Even as the abortion rate thankfully inches down, some urban areas still see a relatively high rate of unborn killing.  In New York City, two out of five pregnancies are terminated.  That’s double the national rate.  As Walter Russell Mead puts it, the Johnson legacy has left many cities with a “holocaust of youth and hope on a scale hard to match.”

Under Bruening’s theory, this was never supposed to happen.  Providing a financial cushion was supposed to create an environment where the lower class could prosper.  It was supposed to replace anxiety with the courage to succeed.  Instead, we’ve seen little progress in creating a culture of responsibility and family values.  Bruening’s plea for a child allowance credit will therefore not do much to deter the rotten lifestyle that either kills off its unborn or raises children to be antisocial delinquents.

It shouldn’t be hard to see why.  In economics, incentives matter. If you pay people to have children, they will have more.  But a guaranteed income doesn’t automatically translate into a loving and secure upbringing.  There is no mechanism that forces that money to go toward diapers, mashed peas, formula, or proper schooling.  It’s simply free cash that encourages irresponsible sex.

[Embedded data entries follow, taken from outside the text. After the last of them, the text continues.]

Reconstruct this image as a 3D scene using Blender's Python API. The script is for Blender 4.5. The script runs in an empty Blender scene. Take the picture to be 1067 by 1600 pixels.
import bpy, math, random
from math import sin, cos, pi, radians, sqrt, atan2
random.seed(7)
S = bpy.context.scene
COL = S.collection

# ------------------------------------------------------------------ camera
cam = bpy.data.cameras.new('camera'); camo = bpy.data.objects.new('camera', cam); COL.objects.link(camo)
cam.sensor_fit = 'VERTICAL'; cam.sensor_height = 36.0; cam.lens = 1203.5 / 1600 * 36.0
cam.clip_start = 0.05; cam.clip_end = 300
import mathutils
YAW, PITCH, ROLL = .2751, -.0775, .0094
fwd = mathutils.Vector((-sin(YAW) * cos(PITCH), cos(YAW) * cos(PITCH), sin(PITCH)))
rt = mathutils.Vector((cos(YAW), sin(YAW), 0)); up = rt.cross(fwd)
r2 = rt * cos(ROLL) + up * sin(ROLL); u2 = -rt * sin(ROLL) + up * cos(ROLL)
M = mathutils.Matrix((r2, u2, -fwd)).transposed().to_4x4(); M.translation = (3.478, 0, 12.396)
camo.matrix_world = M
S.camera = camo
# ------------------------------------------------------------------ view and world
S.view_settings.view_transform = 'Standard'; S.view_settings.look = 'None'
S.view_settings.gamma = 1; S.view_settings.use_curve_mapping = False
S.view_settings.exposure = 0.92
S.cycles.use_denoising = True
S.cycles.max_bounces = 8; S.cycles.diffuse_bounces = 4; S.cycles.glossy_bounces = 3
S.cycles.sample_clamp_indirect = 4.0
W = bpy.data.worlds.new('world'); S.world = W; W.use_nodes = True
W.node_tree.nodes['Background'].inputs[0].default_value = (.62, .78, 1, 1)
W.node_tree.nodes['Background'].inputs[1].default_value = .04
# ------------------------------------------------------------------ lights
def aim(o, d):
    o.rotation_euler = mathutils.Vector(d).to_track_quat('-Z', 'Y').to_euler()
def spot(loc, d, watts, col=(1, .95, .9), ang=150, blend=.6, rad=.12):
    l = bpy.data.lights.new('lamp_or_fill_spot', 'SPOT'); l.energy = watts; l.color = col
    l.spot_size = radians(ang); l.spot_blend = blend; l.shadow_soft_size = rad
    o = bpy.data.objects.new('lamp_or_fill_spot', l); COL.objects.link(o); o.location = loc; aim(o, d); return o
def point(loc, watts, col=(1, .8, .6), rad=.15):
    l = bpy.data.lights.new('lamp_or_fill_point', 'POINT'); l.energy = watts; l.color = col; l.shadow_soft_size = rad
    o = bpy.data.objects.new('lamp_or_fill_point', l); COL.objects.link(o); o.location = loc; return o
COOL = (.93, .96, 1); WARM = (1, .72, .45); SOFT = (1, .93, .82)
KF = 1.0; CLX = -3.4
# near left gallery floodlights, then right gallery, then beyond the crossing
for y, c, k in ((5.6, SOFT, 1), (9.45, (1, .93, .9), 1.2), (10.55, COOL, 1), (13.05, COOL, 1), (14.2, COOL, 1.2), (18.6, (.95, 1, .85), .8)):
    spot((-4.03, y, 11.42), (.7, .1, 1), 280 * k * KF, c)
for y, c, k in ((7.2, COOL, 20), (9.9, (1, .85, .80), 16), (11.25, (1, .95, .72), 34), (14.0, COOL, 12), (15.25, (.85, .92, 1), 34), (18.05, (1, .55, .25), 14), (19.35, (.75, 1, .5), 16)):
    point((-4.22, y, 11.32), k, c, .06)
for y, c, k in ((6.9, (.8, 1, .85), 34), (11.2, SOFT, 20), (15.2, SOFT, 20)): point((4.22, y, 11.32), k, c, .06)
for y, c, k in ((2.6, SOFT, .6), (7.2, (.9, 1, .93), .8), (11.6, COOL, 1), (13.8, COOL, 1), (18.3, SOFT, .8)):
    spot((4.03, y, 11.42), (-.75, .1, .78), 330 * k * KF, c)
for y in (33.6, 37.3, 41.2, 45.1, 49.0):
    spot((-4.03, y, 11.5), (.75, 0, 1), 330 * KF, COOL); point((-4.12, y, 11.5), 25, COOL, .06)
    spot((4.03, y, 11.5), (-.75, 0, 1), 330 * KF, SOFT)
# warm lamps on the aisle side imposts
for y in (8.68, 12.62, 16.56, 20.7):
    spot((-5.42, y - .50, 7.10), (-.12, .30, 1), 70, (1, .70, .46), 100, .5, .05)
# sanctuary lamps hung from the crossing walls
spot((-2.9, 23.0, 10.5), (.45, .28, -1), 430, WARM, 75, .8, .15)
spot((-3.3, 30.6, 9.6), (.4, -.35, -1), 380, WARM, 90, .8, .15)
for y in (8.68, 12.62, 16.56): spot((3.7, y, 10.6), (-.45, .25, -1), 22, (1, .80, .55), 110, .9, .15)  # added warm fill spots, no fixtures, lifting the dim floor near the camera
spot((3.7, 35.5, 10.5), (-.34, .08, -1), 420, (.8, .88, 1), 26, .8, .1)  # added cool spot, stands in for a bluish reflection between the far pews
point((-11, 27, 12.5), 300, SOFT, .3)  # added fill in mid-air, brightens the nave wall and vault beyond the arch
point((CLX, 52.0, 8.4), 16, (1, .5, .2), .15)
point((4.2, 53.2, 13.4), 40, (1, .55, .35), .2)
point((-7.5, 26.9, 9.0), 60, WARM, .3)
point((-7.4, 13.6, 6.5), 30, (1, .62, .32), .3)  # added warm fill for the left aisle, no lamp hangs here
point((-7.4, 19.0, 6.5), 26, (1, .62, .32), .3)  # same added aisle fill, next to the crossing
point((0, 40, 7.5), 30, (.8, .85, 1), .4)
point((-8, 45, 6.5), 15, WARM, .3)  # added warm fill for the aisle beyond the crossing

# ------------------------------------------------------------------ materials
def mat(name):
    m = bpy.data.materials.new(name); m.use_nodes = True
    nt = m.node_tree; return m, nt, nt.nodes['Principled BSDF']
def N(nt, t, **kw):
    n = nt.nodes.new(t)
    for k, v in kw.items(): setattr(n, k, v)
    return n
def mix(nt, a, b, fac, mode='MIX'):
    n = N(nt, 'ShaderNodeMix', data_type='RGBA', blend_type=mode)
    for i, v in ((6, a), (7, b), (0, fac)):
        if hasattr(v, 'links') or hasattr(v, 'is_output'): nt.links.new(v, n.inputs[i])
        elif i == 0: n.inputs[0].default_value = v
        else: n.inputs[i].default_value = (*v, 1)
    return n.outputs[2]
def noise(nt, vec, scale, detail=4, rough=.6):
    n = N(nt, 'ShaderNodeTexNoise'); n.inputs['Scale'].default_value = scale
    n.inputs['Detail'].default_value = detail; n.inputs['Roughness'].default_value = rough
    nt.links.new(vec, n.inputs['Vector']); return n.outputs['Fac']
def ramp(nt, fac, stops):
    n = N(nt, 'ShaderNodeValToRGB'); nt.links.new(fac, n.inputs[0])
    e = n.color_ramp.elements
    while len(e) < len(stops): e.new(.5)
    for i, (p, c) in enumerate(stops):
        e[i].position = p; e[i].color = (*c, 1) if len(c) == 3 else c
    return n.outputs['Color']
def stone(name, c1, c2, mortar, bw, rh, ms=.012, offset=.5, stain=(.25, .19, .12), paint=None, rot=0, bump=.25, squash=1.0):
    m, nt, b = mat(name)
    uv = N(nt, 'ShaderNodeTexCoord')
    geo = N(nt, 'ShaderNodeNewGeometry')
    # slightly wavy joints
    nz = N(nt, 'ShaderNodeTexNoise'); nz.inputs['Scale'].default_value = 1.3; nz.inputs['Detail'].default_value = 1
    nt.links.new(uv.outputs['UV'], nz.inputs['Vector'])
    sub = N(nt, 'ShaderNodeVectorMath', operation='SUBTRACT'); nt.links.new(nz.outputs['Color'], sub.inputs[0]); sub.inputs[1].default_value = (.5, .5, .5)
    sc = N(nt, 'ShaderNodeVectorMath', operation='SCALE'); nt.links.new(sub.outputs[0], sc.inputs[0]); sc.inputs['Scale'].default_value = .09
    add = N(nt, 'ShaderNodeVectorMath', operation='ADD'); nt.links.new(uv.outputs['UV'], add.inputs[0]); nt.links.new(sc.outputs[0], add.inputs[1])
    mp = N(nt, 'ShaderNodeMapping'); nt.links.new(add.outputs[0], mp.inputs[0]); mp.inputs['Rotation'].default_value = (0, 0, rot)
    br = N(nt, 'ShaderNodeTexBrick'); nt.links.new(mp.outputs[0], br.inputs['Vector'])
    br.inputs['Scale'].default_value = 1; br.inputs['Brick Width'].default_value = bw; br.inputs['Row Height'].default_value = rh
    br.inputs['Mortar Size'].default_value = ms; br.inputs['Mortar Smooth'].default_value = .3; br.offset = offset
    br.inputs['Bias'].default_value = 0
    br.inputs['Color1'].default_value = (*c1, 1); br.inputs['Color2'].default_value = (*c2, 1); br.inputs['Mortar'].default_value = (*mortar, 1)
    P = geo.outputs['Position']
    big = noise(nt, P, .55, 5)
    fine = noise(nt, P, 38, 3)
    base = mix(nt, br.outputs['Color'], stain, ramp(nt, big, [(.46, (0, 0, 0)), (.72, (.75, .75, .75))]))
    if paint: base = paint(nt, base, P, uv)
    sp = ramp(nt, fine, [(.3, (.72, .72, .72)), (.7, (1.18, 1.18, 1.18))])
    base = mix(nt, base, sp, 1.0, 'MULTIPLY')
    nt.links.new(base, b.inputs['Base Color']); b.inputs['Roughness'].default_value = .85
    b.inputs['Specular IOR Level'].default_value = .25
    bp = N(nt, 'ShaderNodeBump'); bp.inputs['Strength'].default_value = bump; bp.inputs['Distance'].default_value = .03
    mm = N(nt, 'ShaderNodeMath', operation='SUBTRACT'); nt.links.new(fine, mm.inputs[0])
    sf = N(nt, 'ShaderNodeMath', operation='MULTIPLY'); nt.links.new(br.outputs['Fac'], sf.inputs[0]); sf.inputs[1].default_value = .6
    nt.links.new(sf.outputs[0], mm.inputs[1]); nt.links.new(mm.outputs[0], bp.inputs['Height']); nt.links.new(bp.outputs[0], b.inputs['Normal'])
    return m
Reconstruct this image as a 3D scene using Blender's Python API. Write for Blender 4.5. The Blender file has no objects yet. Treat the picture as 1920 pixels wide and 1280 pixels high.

Such efforts require a more individual level of influence.  Personal stories shared by women about terminated pregnancies can go a long way in showing just how the potentiality of motherhood weighs heavy on those who gave it up.  They can be used to condemn the act of infanticide while not forgetting the flawed human beings who go through with the practice.  More should be welcomed into the public sphere.  The Kermit Gosnells of the world should not make pro-lifers shy away from engaging on a truly deep level.

Throwing money at an issue as contentious and despairing as unfettered abortion is a non-starter.  Government subsidies fail to get to the core of the matter – namely, the fact that denying the chance to live for the most defenseless among us is too vile for words.  That explains why most women regret missing their chance to create and nurture a brand new life.

Proponents of a government-provided child allowance program might have their hearts in the right place, but the world doesn’t always run on humanitarian ideas.  Decades of Sexual Revolution politicking and a false sense of liberty created the modern abortion debate.  It’s going to take decades to reverse the cultural backslide.  The last thing a pro-life advocate should ask for is another government program.